In short, it seems that this argument alone can 'suggest' something only if the Cartesian Canon is implicitly in force.

Next KRS continue:
The sentiment, too, looks Peripatetic: it is a close restatement of one of Aristotle's basic dogmas about the primary substance of the physical monists, 'all things are destroyed into that from which they came-to-be' (Phys. III.5, 204b33, ...).
Of course it's possible, too, that Anaximander actually said something along the lines of that which Aristotle ascribed to him! KRS' remark can establish only the possibility that the sentence is a Peripatetic interpretation rather than a quotation. It does nothing to establish a likelihood. (Oddly KRS later, on pp. 121-22, propose that
ἐξ ὧν -- εἰς ταῦτα γίνεσθαι is a Theophrastean paraphrase of something that Anaximander actually said. But one can't have it both ways: the clause either conveys Anaximander's 'sentiment' or it does not.)

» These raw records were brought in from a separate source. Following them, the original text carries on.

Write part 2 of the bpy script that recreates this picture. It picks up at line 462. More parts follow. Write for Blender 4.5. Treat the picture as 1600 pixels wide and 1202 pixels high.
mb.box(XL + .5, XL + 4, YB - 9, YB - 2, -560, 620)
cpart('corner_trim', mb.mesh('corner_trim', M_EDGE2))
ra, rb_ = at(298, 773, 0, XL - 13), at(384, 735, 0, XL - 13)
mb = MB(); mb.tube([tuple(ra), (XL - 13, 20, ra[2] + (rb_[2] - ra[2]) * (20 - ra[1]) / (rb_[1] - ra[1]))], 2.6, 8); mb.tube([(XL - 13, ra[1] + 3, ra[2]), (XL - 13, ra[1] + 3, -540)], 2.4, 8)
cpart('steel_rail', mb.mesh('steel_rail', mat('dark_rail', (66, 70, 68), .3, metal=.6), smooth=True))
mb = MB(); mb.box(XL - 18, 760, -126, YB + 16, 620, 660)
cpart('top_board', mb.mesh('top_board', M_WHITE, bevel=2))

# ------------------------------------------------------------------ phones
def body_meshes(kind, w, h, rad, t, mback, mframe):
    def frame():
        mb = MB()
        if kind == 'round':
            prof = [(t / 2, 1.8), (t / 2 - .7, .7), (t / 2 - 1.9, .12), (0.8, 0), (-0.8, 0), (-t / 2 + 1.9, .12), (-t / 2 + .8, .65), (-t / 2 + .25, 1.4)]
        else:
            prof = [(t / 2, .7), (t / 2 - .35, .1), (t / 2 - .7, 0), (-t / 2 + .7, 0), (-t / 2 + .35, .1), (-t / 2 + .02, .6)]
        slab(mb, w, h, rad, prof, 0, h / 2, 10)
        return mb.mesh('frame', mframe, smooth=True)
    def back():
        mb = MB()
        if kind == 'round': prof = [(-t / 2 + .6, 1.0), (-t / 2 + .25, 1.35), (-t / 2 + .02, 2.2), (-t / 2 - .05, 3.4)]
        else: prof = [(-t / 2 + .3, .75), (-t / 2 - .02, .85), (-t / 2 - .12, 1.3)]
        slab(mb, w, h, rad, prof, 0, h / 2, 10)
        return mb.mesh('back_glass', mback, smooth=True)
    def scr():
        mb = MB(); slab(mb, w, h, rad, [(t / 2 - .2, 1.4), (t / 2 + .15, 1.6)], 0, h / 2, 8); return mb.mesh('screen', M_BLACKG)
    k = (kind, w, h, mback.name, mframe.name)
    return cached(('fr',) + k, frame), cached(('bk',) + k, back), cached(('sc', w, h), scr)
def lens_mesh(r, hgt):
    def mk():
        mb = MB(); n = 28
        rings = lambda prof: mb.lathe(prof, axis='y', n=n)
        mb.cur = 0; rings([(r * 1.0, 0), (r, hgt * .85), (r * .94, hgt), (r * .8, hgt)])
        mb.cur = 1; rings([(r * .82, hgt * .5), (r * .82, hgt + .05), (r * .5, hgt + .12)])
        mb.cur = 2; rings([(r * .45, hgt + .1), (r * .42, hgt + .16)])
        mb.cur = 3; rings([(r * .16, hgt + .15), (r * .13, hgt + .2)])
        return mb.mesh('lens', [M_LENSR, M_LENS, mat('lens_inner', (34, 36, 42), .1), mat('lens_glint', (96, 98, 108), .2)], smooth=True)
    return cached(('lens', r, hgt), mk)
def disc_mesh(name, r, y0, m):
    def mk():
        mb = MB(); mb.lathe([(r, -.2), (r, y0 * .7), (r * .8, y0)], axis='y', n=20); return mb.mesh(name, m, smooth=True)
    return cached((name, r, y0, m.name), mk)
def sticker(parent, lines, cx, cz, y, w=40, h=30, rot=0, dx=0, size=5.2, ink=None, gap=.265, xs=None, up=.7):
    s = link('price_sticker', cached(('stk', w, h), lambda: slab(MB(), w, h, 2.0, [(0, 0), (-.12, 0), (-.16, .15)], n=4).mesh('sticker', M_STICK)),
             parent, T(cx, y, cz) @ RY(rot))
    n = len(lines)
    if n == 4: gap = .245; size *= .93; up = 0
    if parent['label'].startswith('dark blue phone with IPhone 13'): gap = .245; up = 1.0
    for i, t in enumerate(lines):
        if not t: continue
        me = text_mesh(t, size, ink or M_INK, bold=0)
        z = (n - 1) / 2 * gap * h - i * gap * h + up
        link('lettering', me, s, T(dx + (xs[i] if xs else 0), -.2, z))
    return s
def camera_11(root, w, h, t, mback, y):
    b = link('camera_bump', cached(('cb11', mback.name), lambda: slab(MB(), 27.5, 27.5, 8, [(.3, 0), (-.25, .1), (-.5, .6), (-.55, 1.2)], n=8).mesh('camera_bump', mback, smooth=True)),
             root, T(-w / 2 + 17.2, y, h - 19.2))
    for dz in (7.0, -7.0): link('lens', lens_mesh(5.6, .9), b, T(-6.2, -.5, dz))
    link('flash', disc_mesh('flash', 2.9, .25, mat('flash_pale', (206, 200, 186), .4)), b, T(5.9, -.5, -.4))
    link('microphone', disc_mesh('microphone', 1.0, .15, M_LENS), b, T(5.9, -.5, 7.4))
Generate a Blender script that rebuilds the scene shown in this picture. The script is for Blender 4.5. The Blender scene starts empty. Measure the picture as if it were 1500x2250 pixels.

KRS next add, by way of conclusion:
Theophrastus was given to quoting single words or phrases; thus, he could have quoted the concluding phrase of a sentence, the rest of which he had paraphrased, in order to emphasize the connexion with the following sentence which he quotes in full.
Indeed he could have done so. But similarly he could have quoted an entire sentence. Again, no likelihood is established by this argument (which is masked by the phrase, 'given to').

What would be relevant here, to establish a likelihood, is something like the following: In cases in which Theophrastus quotes an entire sentence, it is more likely than not that he introduces that quotation by leading in with a fragment of a preceding sentence; moreover, he is disposed to do so even when what is contained in that fragment is essentially repeated in the wholly quoted sentence (as in
κατὰ τὸ χρεών / κατὰ τὴν τοῦ χρόνου τάξιν).

Whether that is true or not, I don't know.